Entries supplied
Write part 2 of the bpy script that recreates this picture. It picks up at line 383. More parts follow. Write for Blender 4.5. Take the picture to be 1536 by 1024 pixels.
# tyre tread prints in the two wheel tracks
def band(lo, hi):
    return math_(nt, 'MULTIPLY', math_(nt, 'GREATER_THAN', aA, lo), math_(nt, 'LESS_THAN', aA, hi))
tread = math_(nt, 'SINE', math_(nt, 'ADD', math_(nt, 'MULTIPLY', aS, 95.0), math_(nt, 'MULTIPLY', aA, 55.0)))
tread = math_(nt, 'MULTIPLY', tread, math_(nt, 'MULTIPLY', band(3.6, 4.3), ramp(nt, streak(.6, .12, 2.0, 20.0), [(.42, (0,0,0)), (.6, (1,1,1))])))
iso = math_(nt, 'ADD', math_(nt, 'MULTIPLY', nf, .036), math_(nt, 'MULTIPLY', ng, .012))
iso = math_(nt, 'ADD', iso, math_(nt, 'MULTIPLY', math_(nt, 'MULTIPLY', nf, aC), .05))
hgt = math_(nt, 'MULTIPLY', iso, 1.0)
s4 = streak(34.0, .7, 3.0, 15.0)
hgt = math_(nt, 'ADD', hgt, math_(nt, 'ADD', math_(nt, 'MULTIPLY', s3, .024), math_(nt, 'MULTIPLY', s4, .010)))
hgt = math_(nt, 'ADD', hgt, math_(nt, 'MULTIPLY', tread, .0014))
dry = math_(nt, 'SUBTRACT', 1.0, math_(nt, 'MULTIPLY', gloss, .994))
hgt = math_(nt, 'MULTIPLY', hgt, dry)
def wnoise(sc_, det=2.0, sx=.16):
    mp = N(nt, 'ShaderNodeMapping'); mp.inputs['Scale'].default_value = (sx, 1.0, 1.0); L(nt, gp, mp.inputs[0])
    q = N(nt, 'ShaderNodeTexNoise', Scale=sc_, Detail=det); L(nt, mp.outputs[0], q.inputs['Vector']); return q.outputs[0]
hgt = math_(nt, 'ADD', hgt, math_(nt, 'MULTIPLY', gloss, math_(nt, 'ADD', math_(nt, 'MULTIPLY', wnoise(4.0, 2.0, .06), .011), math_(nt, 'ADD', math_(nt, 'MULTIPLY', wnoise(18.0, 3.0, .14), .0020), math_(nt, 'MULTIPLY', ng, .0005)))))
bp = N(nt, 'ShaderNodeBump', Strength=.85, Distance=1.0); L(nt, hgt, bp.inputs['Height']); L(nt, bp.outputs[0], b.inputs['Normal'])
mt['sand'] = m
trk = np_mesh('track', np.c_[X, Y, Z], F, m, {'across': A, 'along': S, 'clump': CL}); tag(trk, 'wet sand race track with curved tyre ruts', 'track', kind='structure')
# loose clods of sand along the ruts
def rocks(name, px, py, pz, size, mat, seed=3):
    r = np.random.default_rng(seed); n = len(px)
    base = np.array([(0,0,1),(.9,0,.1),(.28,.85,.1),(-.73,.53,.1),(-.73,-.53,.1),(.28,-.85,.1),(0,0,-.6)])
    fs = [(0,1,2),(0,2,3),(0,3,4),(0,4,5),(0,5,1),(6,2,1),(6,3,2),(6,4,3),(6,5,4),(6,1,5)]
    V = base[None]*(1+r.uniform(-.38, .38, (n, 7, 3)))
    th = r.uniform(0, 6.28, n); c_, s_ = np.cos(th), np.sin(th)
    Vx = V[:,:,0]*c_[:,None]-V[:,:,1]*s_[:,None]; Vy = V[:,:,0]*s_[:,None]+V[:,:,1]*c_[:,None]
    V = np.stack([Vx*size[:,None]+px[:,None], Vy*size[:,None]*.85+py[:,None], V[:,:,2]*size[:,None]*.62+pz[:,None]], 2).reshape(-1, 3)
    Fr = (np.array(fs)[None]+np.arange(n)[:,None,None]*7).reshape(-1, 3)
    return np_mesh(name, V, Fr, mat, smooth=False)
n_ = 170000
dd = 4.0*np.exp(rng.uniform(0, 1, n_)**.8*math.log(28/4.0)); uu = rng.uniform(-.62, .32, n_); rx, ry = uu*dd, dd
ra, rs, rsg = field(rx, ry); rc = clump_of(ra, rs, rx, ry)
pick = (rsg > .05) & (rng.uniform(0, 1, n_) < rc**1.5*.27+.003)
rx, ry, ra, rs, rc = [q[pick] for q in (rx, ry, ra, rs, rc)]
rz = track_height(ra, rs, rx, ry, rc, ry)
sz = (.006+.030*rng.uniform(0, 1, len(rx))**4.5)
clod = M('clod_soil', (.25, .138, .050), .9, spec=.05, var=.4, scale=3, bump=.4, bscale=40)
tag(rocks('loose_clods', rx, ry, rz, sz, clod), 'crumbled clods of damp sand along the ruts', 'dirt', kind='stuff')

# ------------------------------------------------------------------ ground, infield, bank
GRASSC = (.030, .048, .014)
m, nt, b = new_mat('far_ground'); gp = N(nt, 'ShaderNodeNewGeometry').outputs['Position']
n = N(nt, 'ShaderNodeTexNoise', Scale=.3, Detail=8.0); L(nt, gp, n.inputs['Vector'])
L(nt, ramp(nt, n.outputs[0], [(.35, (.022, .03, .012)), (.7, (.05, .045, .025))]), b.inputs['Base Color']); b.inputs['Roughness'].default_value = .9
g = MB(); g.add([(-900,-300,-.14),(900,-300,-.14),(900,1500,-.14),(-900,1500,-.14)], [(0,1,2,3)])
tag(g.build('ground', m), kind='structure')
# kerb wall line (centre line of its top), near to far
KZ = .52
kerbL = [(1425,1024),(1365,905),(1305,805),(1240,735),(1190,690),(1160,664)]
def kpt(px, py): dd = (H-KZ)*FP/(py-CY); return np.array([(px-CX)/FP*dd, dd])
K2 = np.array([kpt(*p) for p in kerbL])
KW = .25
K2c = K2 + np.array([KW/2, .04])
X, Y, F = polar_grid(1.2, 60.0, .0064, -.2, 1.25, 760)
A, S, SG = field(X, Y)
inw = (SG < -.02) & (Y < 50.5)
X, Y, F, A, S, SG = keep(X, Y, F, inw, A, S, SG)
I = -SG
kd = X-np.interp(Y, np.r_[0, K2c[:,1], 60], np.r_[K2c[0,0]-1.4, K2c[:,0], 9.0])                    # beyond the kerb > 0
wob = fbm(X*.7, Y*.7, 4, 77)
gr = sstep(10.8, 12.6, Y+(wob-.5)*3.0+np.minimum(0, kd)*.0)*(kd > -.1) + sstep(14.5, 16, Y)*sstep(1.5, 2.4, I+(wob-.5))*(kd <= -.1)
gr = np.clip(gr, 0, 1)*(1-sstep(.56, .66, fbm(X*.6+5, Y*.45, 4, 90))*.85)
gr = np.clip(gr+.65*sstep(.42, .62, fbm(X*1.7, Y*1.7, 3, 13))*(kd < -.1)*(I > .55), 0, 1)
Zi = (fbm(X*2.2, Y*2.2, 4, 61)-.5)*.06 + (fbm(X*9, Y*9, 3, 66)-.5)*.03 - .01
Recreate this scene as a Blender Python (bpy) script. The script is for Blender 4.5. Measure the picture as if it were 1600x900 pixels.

Exercise directions
Set down every record above exactly as given.

Solution to this task
Write part 2 of the bpy script that recreates this picture. It picks up at line 383. More parts follow. Write for Blender 4.5. Take the picture to be 1536 by 1024 pixels.
# tyre tread prints in the two wheel tracks
def band(lo, hi):
    return math_(nt, 'MULTIPLY', math_(nt, 'GREATER_THAN', aA, lo), math_(nt, 'LESS_THAN', aA, hi))
tread = math_(nt, 'SINE', math_(nt, 'ADD', math_(nt, 'MULTIPLY', aS, 95.0), math_(nt, 'MULTIPLY', aA, 55.0)))
tread = math_(nt, 'MULTIPLY', tread, math_(nt, 'MULTIPLY', band(3.6, 4.3), ramp(nt, streak(.6, .12, 2.0, 20.0), [(.42, (0,0,0)), (.6, (1,1,1))])))
iso = math_(nt, 'ADD', math_(nt, 'MULTIPLY', nf, .036), math_(nt, 'MULTIPLY', ng, .012))
iso = math_(nt, 'ADD', iso, math_(nt, 'MULTIPLY', math_(nt, 'MULTIPLY', nf, aC), .05))
hgt = math_(nt, 'MULTIPLY', iso, 1.0)
s4 = streak(34.0, .7, 3.0, 15.0)
hgt = math_(nt, 'ADD', hgt, math_(nt, 'ADD', math_(nt, 'MULTIPLY', s3, .024), math_(nt, 'MULTIPLY', s4, .010)))
hgt = math_(nt, 'ADD', hgt, math_(nt, 'MULTIPLY', tread, .0014))
dry = math_(nt, 'SUBTRACT', 1.0, math_(nt, 'MULTIPLY', gloss, .994))
hgt = math_(nt, 'MULTIPLY', hgt, dry)
def wnoise(sc_, det=2.0, sx=.16):
    mp = N(nt, 'ShaderNodeMapping'); mp.inputs['Scale'].default_value = (sx, 1.0, 1.0); L(nt, gp, mp.inputs[0])
    q = N(nt, 'ShaderNodeTexNoise', Scale=sc_, Detail=det); L(nt, mp.outputs[0], q.inputs['Vector']); return q.outputs[0]
hgt = math_(nt, 'ADD', hgt, math_(nt, 'MULTIPLY', gloss, math_(nt, 'ADD', math_(nt, 'MULTIPLY', wnoise(4.0, 2.0, .06), .011), math_(nt, 'ADD', math_(nt, 'MULTIPLY', wnoise(18.0, 3.0, .14), .0020), math_(nt, 'MULTIPLY', ng, .0005)))))
bp = N(nt, 'ShaderNodeBump', Strength=.85, Distance=1.0); L(nt, hgt, bp.inputs['Height']); L(nt, bp.outputs[0], b.inputs['Normal'])
mt['sand'] = m
trk = np_mesh('track', np.c_[X, Y, Z], F, m, {'across': A, 'along': S, 'clump': CL}); tag(trk, 'wet sand race track with curved tyre ruts', 'track', kind='structure')
# loose clods of sand along the ruts
def rocks(name, px, py, pz, size, mat, seed=3):
    r = np.random.default_rng(seed); n = len(px)
    base = np.array([(0,0,1),(.9,0,.1),(.28,.85,.1),(-.73,.53,.1),(-.73,-.53,.1),(.28,-.85,.1),(0,0,-.6)])
    fs = [(0,1,2),(0,2,3),(0,3,4),(0,4,5),(0,5,1),(6,2,1),(6,3,2),(6,4,3),(6,5,4),(6,1,5)]
    V = base[None]*(1+r.uniform(-.38, .38, (n, 7, 3)))
    th = r.uniform(0, 6.28, n); c_, s_ = np.cos(th), np.sin(th)
    Vx = V[:,:,0]*c_[:,None]-V[:,:,1]*s_[:,None]; Vy = V[:,:,0]*s_[:,None]+V[:,:,1]*c_[:,None]
    V = np.stack([Vx*size[:,None]+px[:,None], Vy*size[:,None]*.85+py[:,None], V[:,:,2]*size[:,None]*.62+pz[:,None]], 2).reshape(-1, 3)
    Fr = (np.array(fs)[None]+np.arange(n)[:,None,None]*7).reshape(-1, 3)
    return np_mesh(name, V, Fr, mat, smooth=False)
n_ = 170000
dd = 4.0*np.exp(rng.uniform(0, 1, n_)**.8*math.log(28/4.0)); uu = rng.uniform(-.62, .32, n_); rx, ry = uu*dd, dd
ra, rs, rsg = field(rx, ry); rc = clump_of(ra, rs, rx, ry)
pick = (rsg > .05) & (rng.uniform(0, 1, n_) < rc**1.5*.27+.003)
rx, ry, ra, rs, rc = [q[pick] for q in (rx, ry, ra, rs, rc)]
rz = track_height(ra, rs, rx, ry, rc, ry)
sz = (.006+.030*rng.uniform(0, 1, len(rx))**4.5)
clod = M('clod_soil', (.25, .138, .050), .9, spec=.05, var=.4, scale=3, bump=.4, bscale=40)
tag(rocks('loose_clods', rx, ry, rz, sz, clod), 'crumbled clods of damp sand along the ruts', 'dirt', kind='stuff')

# ------------------------------------------------------------------ ground, infield, bank
GRASSC = (.030, .048, .014)
m, nt, b = new_mat('far_ground'); gp = N(nt, 'ShaderNodeNewGeometry').outputs['Position']
n = N(nt, 'ShaderNodeTexNoise', Scale=.3, Detail=8.0); L(nt, gp, n.inputs['Vector'])
L(nt, ramp(nt, n.outputs[0], [(.35, (.022, .03, .012)), (.7, (.05, .045, .025))]), b.inputs['Base Color']); b.inputs['Roughness'].default_value = .9
g = MB(); g.add([(-900,-300,-.14),(900,-300,-.14),(900,1500,-.14),(-900,1500,-.14)], [(0,1,2,3)])
tag(g.build('ground', m), kind='structure')
# kerb wall line (centre line of its top), near to far
KZ = .52
kerbL = [(1425,1024),(1365,905),(1305,805),(1240,735),(1190,690),(1160,664)]
def kpt(px, py): dd = (H-KZ)*FP/(py-CY); return np.array([(px-CX)/FP*dd, dd])
K2 = np.array([kpt(*p) for p in kerbL])
KW = .25
K2c = K2 + np.array([KW/2, .04])
X, Y, F = polar_grid(1.2, 60.0, .0064, -.2, 1.25, 760)
A, S, SG = field(X, Y)
inw = (SG < -.02) & (Y < 50.5)
X, Y, F, A, S, SG = keep(X, Y, F, inw, A, S, SG)
I = -SG
kd = X-np.interp(Y, np.r_[0, K2c[:,1], 60], np.r_[K2c[0,0]-1.4, K2c[:,0], 9.0])                    # beyond the kerb > 0
wob = fbm(X*.7, Y*.7, 4, 77)
gr = sstep(10.8, 12.6, Y+(wob-.5)*3.0+np.minimum(0, kd)*.0)*(kd > -.1) + sstep(14.5, 16, Y)*sstep(1.5, 2.4, I+(wob-.5))*(kd <= -.1)
gr = np.clip(gr, 0, 1)*(1-sstep(.56, .66, fbm(X*.6+5, Y*.45, 4, 90))*.85)
gr = np.clip(gr+.65*sstep(.42, .62, fbm(X*1.7, Y*1.7, 3, 13))*(kd < -.1)*(I > .55), 0, 1)
Zi = (fbm(X*2.2, Y*2.2, 4, 61)-.5)*.06 + (fbm(X*9, Y*9, 3, 66)-.5)*.03 - .01
Recreate this scene as a Blender Python (bpy) script. The script is for Blender 4.5. Measure the picture as if it were 1600x900 pixels.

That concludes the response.